PANDANGAN
PERENIALISME TERHADAP PENDIDIKAN
Perenialisme
berasal dan kata perenial yang diartikan sebagai continuing througbout the
whole year atau lasting for a very long time (abadi atau kekal dan dapat
berarti pula tiada akhir. Esensi kepercayaan filsafat perenialisme adalah
berpegang pada nilai-nilai atau norma-norma yang bersifat abadi. Aliran ini
mengambil analogi realita sosial budaya manusia, seperti realita sepohon bunga
yang terus menerus mekar dari musim ke musim, datang dan pergi, berubah warna
secara tetap sepanjang masa, dengan gejala yang terus ada dan sama. Jika gejala
dari musim ke musim itu dihubungkan satu dengan yang lainnya seolah-olah
merupakan benang dengan corak warna yang khas, dan terus menerus sama.
Perenialisme
memandang bahwa kepercayaan-kepercayaan aksiomatis zaman kuno dan abad
pertengahan perlu dijadikan dasar penyusunan konsep filsafat dan pendidikan
zaman sekarang. Sikap ini bukanlah nostalgia (rindu akan hal-hal yang sudah
lampau semata-mata) tetapi telah berdasarkan keyakinan bahwa
kepercayaan-kepercayaan tersebut berguna bagi abad sekarang. Jadi sikap untuk
kembali kemasa lampau itu merupakan konsep bagi perenialisme di mana pendidikan
yang ada sekarang ini perlu kembali kemasa lampau dengan berdasarkan keyakinan
bahwa kepercayaan itu berguna bagi abad sekarang ini.
Aliran
perenialisme merupakan salah satu kajian filsafat pendidikan.

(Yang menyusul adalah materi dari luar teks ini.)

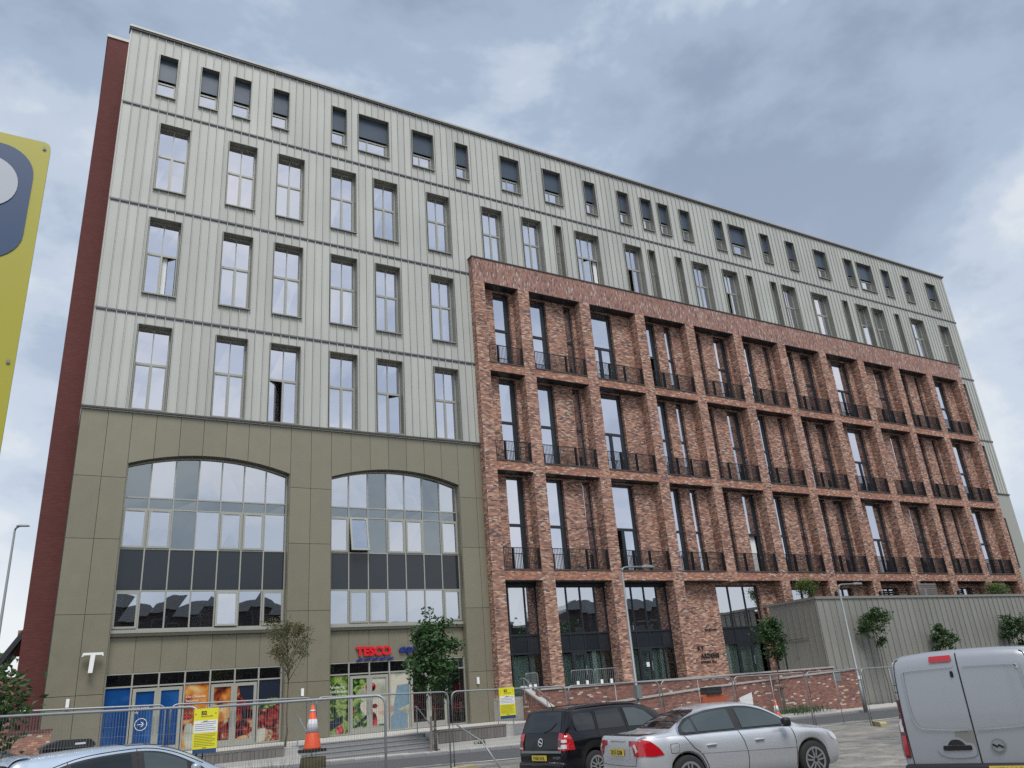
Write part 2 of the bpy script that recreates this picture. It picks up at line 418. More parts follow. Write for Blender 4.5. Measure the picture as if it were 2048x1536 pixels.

Filsafasat perenialisme pendidikan mengemukakan bahwa situasi dunia saat ini penuh
dengan kekacauan dan ketidakpastian serta ketidakteraturan terutama dalam tatanan
kehidupan moral,
intelektual, dan sosiokultural, untuk
memperbaiki keadaan ini dengan kembali kepada nilai nilai atau prinsip umum
yang telah menjadi pandangan hidup yang kuat pada zaman dulu abad pertengahan yang mana aliran perealisme
membicarakan tentang nilai kebenaran,nilai ini sudah ada pada setiap budaya
yang ada pada masyarakat.
Ciri Utama memandang
perenialisme bahwa keadaan sekarang adalah zaman yang
mempunyai kebudayaan yang terganggu oleh kekacauan, kebingungan dan kesimpang
siuran, berhubung dengan itu dinilai sebagai zaman yang membutuhkan usaha untuk
mengaman lapangan moral,inteltual dan lingkungan sosial kultural yang
lain,ibarat kapal yang akan berlayar zaman memerlukan pangkalan dan arah tujuan
yang jelas .
Kondisi dunia yang terganggu oleh
budaya yang tak menentu yaang berada dalam kebingungan dan kekacauan seperti
diungkapkan diatas, maka dengan ini memerlukan usaha serius untuk menyelamatkan
manusia,dari kondisi yang mencekam dengan mencari dan menemukan orientasi dan
tujuan yang jelas,dan ini adalah tugas utama filsafat pendidikan.perenialisme
dalam hal ini mengambil jalan regresif dengan mengembalikan arahnya seperti
yang menjadi prinsip dasar perilaku yang dianut pada masa kuno dan dan abad
pertengahan.
Motif perenialisme dengan mengambil jalan regresif bukanlah
hanya nostaligia atau rindu akan nilai nilai lama untuk diingat atau dipuja,melainkan
berpendapat bahwa nilai tersebut mempunyai kedudukan vital bagi pembaangunan
kebudayaan abad ke dua puluh.prinsip prinsip aksiomatis yang terikat oleh waktu
itu terkandung dalam sejarah.
Prinsip mendasar perenialis kemudian
dikembangkan pula oleh Sayyed Husein Nasr seorang filsuf islam kontemporer yanh
mengatakan bahwa manusia memiliki fitrah yang sama yang berpangkal pada asal
kejadiannya yang fitri yang memiliki konsekuensi logis pada watak kesucian dan
kebaikan.perenialisme dalam konteks Sayyed Husein Nasr terlihat hendak
mengembalikan kesadaran manusia akan hakikatnya yang fitri akan membuatnya berwatak
kesucian dan kebaikan.
Dalam perjalanan
sejarahnya,perenialisme berkembang dalam dua sayap yang berbeda yaitu golongan
teologis yang ingin menegkkan supremasi
ajaran agama dan dari kelompok
yang skuler yang berpegang teguh dengan ajaran filsafat Plato Dan Aristoteles.
Bagaimana
dengan pandangan aliran perenialisme dalam pendidikan? pendidikan menurut
aliran perenialisme dipandang sebagai Education
As Cultural Regression yaitu pendidikan sebagai jalan kembali, atau proses
mengembalikan keadaan manusia sekarang
seperti dalam kebudayaan masa lampau yang dianggap sebagai kebudayaan ideal.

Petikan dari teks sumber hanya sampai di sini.